Jiles Perry Richardson Jr. was in Sabine Pass, Texas in 1930, later moving to Beaumont. He was working as a radio DJ who also played guitar. In 1958, he had written many songs (some of which later became hits for other artists including George Jones) and was taking off as a musical artist in his own right.
The music industry was unrecognizable to people today, as you sold forty-fives and toured in small venues to make a living. In late 1958 the “Winter Dance Party” tour was conceived and began in Milwaukee on January 23, 1959. Buddy Holly, Dion and the Belmonts, Ritchie Valens, the Big Bopper, and Frankie Sardo set out on a twenty-four-day tour. A show was held every night, making midwestern winter travel arduous in buses. Holly’s drummer’s feet got frostbite in bus travel.

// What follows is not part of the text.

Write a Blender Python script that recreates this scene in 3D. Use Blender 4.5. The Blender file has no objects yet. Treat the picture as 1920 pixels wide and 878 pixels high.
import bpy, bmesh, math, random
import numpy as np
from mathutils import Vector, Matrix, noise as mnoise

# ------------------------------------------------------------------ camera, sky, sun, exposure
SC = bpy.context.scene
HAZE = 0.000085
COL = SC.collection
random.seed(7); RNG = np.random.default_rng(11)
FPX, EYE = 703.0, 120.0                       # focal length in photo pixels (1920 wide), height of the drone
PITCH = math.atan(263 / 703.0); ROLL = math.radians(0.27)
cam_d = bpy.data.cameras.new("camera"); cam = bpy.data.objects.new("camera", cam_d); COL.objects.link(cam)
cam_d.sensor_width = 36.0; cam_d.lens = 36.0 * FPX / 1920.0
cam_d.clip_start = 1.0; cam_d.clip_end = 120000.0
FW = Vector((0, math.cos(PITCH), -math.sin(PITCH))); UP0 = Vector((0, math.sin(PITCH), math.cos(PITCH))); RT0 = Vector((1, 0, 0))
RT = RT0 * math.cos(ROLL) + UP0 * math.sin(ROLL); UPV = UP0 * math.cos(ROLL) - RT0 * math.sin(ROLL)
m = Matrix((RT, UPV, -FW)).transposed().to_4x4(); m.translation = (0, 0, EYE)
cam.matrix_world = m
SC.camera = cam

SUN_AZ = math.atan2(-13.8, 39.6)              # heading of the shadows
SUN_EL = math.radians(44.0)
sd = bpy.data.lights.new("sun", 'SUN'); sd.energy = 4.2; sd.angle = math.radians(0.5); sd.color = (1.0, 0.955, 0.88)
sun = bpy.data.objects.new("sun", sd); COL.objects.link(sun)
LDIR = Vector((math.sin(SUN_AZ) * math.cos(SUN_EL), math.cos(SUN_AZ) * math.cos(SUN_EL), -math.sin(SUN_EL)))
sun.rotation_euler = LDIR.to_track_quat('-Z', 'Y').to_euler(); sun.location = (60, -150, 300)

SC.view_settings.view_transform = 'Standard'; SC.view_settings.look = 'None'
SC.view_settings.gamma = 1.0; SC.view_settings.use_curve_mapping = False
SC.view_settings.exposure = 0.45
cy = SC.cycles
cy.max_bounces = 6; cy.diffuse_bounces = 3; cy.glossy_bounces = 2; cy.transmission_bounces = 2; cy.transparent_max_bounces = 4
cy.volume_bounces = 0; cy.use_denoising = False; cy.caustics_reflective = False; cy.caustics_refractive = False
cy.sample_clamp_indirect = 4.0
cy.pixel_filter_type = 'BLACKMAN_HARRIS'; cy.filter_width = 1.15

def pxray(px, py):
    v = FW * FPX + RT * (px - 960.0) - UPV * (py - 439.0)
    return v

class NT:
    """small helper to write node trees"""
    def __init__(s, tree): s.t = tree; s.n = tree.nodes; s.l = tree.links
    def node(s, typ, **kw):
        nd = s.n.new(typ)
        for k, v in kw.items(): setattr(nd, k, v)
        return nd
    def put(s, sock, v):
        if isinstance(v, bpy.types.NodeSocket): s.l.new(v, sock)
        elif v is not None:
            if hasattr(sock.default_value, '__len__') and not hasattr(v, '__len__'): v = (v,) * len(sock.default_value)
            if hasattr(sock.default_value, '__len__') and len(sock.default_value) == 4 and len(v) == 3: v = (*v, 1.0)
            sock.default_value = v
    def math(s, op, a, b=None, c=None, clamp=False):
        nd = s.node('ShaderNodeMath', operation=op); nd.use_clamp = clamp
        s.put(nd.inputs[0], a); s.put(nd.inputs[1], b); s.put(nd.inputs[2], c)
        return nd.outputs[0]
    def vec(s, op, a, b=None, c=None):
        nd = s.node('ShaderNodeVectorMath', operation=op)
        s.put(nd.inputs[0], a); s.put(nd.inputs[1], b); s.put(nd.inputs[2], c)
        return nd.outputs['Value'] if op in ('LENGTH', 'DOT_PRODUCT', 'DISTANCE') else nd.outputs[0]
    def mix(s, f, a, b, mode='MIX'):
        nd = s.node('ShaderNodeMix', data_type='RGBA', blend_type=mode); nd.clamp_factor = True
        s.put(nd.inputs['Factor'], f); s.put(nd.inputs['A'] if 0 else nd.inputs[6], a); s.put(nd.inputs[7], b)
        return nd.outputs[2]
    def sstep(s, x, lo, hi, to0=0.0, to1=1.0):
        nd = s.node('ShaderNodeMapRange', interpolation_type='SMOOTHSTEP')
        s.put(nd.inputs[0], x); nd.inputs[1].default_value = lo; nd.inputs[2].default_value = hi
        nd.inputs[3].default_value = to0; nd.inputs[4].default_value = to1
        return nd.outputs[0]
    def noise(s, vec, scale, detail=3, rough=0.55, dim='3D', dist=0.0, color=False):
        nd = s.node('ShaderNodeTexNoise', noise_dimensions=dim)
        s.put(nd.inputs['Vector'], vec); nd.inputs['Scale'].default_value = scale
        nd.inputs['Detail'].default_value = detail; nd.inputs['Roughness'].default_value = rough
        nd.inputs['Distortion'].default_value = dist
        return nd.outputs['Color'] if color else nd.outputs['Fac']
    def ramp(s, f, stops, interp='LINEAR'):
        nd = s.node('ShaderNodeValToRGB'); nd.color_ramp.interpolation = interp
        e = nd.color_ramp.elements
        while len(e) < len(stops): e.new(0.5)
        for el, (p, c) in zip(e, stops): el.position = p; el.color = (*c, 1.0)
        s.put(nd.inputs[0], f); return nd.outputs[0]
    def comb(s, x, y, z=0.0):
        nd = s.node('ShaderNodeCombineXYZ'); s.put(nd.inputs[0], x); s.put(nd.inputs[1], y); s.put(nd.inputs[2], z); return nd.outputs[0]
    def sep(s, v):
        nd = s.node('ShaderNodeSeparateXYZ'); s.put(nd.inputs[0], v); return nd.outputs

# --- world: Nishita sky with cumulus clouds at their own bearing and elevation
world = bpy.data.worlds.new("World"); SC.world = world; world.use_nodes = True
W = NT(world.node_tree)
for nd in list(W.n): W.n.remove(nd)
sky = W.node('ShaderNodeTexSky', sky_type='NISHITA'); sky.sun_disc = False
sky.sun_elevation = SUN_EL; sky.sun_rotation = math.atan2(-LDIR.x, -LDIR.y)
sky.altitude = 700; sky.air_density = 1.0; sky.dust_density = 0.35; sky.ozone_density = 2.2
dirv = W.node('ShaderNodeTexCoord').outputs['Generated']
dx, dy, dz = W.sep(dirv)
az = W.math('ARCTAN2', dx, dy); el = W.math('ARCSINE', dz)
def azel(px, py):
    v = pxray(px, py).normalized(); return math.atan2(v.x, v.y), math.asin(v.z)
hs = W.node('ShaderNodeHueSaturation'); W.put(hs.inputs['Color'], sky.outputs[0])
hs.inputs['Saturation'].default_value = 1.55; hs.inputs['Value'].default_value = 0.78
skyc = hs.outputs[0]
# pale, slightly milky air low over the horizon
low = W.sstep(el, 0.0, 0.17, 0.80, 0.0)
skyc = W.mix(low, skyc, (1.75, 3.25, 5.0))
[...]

Holly decided to charter a four-engine plane to fly himself and two others ahead to rest up where the tour would join them. Crickets’ guitar player Tommy Allsup flipped a coin with Valens for a seat, which Valens won. Holly’s friend and bass player Waylon Jennings (yes, that one) gave up his seat to Richardson, who had the flu. The pilot of the plane was Roger Peterson, who was just twenty-one years old and NOT certified for ‘instrument-only’ flying. Four men died, and remarkably, thirteen more Winter Dance Party shows continued. Jennings took over vocals for Holly.
In 1978, a film, “The Buddy Holly Story” was released. I confess I have never seen it, I was in high school, who knew what mischief young Cary was involved in? In 1987, a biopic of Valens “La Bamba” was released which I did see. There has yet to be a movie made about the Big Bopper.
Sometime in the 1980s, late at night, I was at a convenience store waiting in line. On the counter, I saw a small rack of CDs, the type you could spin around to hold more offerings. In an endless wait, as someone presumably couldn’t find the exact box of Marlboros for a customer, I grabbed Buddy Holly’s Greatest Hits for $3.99 or something. That was a good decision.
I am not a musician, nor am I a music critic. Many times, I have said my musical taste is a quarter-inch wide and a hundred miles deep. That being said, I loved that CD, and I have no idea where it is today. This I can say. The level of sophistication a twenty-two-year-old had in his songs, with the primitive technology of the day made me think “Wow, what if this man had lived?”
Honor them. Get out your record player, put the little yellow plastic insert in the hole in the middle, and place it on your turntable. Drop the needle and enjoy. Yeah, right. OK, stream their songs, and appreciate and remember these fine artists.